"Heterodox Histories" Lecture & Dinner with Robin Derby

Department: History

Date and Time: November 8, 2017 | 5:00 PM-8:00 PM

Event Location: HIB 135

Event Details


Please join us for the first talk in our "Heterodox Histories" Lecture Series. On November 8 at 5PM @ HIB 135 Dr. Derby will present her talk "Stealing the Citadelle: Icons of Nationhood and Memories and Theft in Haitian Narratives of Kout Kouto." Following the talk, we will host a community dinner in HIB 137.

PLEASE RSVP by November 1st to Samantha Engler at englers@uci.edu and specify your dietary restrictions.

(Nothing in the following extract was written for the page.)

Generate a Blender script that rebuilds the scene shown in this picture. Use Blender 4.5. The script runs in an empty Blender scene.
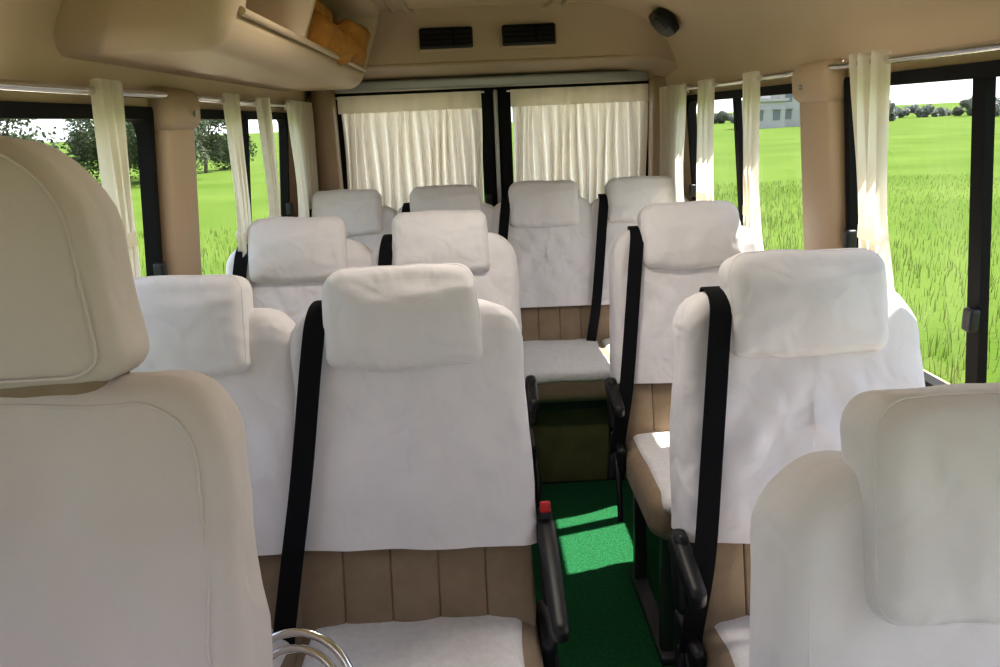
import bpy, bmesh, math, random
from mathutils import Vector, Matrix, noise
random.seed(7)
S=bpy.context.scene
COL=S.collection
CX=0.08   # centre line of the bus
R=math.radians

# ---------------------------------------------------------------- materials
def mat(name,col,rough=.7,col2=None,nscale=8,bump=0,bscale=40,metal=0,bdetail=4,stretch=None,bump2=None,bump3=None,bump4=None,sheen=0,transl=0,spec=None):
    m=bpy.data.materials.new(name); m.use_nodes=True
    nt=m.node_tree; N=nt.nodes; L=nt.links
    b=N['Principled BSDF']; out=N['Material Output']
    b.inputs['Base Color'].default_value=(*col,1); b.inputs['Roughness'].default_value=rough
    b.inputs['Metallic'].default_value=metal
    if spec is not None: b.inputs['Specular IOR Level'].default_value=spec
    if sheen: b.inputs['Sheen Weight'].default_value=sheen
    tc=N.new('ShaderNodeTexCoord'); mp=N.new('ShaderNodeMapping'); L.new(tc.outputs['Object'],mp.inputs[0])
    if stretch: mp.inputs['Scale'].default_value=stretch
    if col2:
        n=N.new('ShaderNodeTexNoise'); n.inputs['Scale'].default_value=nscale; n.inputs['Detail'].default_value=5
        L.new(mp.outputs[0],n.inputs[0])
        r=N.new('ShaderNodeValToRGB'); r.color_ramp.elements[0].position=.35; r.color_ramp.elements[1].position=.65
        r.color_ramp.elements[0].color=(*col,1); r.color_ramp.elements[1].color=(*col2,1)
        L.new(n.outputs[0],r.inputs[0]); L.new(r.outputs[0],b.inputs['Base Color'])
    last=None
    for q in ([(bump,bscale)] if bump else [])+([bump2] if bump2 else [])+([bump3] if bump3 else [])+([bump4] if bump4 else []):
        bs,sc=q[:2]; dist=q[2] if len(q)>2 else 0
        n=N.new('ShaderNodeTexNoise'); n.inputs['Scale'].default_value=sc; n.inputs['Detail'].default_value=bdetail if not dist else 1
        n.inputs['Distortion'].default_value=dist
        L.new(mp.outputs[0],n.inputs[0])
        bp=N.new('ShaderNodeBump'); bp.inputs['Strength'].default_value=bs; bp.inputs['Distance'].default_value=.02
        L.new(n.outputs[0],bp.inputs['Height'])
        if last: L.new(last.outputs[0],bp.inputs['Normal'])
        last=bp
    if last: L.new(last.outputs[0],b.inputs['Normal'])
    if transl:
        t=N.new('ShaderNodeBsdfTranslucent'); t.inputs[0].default_value=(*col,1)
        mx=N.new('ShaderNodeMixShader'); mx.inputs[0].default_value=transl
        L.new(b.outputs[0],mx.inputs[1]); L.new(t.outputs[0],mx.inputs[2]); L.new(mx.outputs[0],out.inputs[0])
    return m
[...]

This event is sponsored by the History Department, Humanities Commons, Latin American Studies, Gender & Sexuality Studies, Criminology, Law & Society and the Center for Law, Society and Culture.

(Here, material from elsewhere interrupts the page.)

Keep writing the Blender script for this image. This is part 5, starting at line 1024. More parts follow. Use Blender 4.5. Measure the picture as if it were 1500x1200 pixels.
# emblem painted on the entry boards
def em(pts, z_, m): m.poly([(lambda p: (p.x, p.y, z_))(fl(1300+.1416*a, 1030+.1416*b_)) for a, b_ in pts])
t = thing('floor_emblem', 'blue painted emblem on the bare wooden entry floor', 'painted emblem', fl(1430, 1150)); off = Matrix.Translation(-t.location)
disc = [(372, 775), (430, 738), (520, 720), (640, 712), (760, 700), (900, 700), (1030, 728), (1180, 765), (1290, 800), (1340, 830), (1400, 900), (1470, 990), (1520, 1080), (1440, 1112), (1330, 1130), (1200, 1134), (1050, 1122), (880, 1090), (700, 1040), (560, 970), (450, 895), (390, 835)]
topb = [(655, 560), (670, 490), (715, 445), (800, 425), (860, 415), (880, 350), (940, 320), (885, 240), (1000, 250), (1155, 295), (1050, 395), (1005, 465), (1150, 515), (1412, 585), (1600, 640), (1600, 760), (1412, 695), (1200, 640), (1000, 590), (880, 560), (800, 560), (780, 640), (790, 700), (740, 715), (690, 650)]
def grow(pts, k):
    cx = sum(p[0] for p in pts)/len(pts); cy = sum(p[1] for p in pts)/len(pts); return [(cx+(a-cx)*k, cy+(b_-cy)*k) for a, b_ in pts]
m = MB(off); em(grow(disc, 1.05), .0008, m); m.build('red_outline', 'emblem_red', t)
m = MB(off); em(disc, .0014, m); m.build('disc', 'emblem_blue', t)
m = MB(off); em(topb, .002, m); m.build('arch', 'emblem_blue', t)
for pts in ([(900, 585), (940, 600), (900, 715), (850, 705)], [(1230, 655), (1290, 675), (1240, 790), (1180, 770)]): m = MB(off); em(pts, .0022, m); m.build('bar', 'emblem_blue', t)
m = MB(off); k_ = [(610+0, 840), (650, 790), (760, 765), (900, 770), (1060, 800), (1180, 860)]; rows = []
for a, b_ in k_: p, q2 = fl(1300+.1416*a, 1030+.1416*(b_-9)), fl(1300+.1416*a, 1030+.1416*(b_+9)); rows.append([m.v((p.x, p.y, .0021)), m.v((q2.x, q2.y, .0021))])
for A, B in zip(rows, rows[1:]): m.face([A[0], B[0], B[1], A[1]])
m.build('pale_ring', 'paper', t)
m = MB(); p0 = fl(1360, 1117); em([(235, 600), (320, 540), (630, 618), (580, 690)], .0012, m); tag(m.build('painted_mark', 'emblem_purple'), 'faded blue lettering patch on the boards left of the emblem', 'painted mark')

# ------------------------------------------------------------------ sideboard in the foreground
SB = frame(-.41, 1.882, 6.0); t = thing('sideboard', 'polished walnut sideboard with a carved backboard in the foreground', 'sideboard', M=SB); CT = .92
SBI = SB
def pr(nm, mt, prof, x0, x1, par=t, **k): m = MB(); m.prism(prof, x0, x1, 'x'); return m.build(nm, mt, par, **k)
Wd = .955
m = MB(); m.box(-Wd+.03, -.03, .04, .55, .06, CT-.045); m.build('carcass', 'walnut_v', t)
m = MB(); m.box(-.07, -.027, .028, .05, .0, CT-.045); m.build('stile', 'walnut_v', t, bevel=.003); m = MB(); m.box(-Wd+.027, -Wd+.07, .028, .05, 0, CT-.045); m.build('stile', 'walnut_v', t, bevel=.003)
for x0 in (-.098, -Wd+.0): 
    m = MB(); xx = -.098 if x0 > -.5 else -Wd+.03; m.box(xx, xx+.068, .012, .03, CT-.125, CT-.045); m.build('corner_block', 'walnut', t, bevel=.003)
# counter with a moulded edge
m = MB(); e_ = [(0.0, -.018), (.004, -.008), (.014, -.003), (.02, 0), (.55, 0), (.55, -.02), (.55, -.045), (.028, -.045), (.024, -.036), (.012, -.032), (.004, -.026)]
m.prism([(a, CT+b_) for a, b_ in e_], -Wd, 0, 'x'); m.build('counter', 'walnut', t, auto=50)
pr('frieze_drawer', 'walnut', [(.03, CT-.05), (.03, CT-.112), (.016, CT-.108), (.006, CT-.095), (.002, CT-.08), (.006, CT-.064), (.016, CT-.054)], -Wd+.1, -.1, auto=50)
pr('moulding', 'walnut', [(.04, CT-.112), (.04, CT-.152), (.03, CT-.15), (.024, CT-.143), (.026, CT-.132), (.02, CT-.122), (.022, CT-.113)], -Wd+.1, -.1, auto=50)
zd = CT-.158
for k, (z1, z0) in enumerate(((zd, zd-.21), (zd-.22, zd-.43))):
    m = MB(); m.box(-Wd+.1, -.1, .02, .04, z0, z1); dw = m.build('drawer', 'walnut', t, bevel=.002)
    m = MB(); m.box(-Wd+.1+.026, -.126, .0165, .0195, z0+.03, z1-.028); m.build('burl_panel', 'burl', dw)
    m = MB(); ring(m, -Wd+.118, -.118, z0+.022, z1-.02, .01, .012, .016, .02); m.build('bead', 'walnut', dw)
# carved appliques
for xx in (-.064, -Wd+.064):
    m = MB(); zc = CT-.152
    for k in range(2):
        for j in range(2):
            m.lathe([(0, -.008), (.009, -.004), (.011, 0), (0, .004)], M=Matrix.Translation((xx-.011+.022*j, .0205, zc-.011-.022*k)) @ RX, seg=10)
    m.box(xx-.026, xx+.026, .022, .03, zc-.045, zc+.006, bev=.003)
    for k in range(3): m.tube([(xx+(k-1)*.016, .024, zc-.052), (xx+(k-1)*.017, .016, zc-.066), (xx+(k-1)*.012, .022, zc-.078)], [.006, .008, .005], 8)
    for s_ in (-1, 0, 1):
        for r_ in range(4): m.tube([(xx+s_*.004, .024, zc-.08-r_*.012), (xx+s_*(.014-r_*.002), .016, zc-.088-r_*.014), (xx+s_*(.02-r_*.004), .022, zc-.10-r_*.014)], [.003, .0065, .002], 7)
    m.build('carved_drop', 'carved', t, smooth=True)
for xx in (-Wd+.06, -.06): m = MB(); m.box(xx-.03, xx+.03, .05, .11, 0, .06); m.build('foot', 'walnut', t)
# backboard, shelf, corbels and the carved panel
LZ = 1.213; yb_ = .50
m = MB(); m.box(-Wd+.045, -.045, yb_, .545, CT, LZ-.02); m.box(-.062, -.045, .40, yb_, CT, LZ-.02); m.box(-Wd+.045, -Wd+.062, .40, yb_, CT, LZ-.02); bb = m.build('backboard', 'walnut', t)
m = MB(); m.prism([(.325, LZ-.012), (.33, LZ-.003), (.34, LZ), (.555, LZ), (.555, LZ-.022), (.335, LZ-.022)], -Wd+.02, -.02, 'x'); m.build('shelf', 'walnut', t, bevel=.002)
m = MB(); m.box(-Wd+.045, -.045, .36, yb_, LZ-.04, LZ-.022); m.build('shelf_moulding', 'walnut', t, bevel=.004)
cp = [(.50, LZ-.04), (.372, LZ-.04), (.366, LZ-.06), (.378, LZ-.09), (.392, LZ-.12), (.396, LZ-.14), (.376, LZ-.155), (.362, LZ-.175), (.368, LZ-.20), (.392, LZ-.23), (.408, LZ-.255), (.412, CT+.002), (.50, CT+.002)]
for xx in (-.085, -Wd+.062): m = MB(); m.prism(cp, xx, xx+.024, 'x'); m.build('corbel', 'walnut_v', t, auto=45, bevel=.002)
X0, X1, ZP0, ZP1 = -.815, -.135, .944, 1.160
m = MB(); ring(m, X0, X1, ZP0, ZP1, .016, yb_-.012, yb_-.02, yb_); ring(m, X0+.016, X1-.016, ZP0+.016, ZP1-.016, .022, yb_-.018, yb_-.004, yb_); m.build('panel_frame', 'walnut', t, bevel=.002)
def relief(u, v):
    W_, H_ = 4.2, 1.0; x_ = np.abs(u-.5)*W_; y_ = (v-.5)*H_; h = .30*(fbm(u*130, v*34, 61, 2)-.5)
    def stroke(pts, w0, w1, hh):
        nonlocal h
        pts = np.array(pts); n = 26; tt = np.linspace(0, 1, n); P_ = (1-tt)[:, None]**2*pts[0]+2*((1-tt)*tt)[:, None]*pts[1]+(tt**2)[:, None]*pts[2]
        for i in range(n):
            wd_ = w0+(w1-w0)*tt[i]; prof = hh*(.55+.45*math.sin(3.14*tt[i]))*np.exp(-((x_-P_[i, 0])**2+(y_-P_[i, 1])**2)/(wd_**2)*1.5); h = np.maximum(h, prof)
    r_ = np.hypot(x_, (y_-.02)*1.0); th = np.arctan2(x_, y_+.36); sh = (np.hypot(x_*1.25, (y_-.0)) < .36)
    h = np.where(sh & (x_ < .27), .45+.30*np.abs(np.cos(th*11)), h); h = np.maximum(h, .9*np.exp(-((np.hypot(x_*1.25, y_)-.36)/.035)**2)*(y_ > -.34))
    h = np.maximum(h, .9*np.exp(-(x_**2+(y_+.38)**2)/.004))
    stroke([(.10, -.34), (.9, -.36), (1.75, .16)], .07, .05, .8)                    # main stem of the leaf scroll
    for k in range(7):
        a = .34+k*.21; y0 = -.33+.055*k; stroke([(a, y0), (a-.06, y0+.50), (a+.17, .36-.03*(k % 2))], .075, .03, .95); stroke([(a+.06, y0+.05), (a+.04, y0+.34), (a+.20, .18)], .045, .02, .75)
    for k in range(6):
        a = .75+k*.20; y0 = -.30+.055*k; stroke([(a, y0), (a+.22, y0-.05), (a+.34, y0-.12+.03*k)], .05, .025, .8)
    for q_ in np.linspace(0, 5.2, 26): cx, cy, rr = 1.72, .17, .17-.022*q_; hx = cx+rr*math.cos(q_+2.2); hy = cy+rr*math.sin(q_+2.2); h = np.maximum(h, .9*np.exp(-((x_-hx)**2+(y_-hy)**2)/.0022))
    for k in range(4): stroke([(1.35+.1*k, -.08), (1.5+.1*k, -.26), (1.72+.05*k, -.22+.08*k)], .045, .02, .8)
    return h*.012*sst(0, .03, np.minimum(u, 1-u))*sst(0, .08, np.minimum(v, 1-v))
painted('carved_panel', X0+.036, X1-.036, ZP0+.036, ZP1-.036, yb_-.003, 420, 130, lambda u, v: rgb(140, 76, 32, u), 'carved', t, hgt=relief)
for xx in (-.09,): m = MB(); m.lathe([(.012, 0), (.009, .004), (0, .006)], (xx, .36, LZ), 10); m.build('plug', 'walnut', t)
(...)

About Dr. Lauren (Robin) Derby
Lauren (Robin) Derby’s area of research includes the French and Spanish Caribbean, especially the Dominican Republic, Haiti, Cuba and Puerto Rico. Her work has focused on everyday life under regimes of state terror, the long durée social history of the Haitian and Dominican borderlands, and how notions of race, national identity and witchcraft have been articulated in popular media such as rumor, food and animals. Dr. Derby is an Associate Professor of History at UCLA.

About the Talk
"Stealing the Citadelle:  Icons of Nationhood and Memories of Theft in Haitian Accounts of Kout Kouto"
An estimated 15,000 ethnic Haitians were brutally slaughtered in the frontier regions of the Dominican Republic in 1937 in an event Haitians remember as Kout Kouto (chop of the knife). Over the course of one week, Dominican troops were summoned into the borderlands where with the help of local authorities and civilian reserves, a community that had resided peacefully in the border for several generations was forcibly removed, most slaughtered by machete. While the massacre was officially explained in the Dominican Republic as the result of a bloody border skirmish between Dominican ranchers and Haitian peasants in Dajabón, through a conspiratorial lens, Haitians blamed the carnage on brutal Dominican dictator Rafael Trujillo's imperial subterfuge and efforts to take over Haiti. This essay focuses on the popular narrative explaining the ethnocide commonly told by Haitians, the story that Dominican dictator Rafael Trujillo sought to purchase the Citadelle Laferrière, the fortress built by Henry Christophe after the Haitian revolution, in an effort to usurp the island.  Fortunately for Haiti, the check bounced.
Unlike the popular Dominican versions of events which have not coalesced into a single narrative, this particular narrative has become canonized in Haitian popular memory, and was widely diffused among Haitian refugees who recalled the slaughter. At its core lies a "story kernel" of sovereign usurpation that has floated around since the Haitian Revolution's conclusion in 1804. I analyze here the meaning of the Citadelle in this story as a key nationalist icon, and its function as a palimpsest of the revolution; as well as how idioms of theft, currency and concealment figure in popular rumors dating back to the nineteenth century.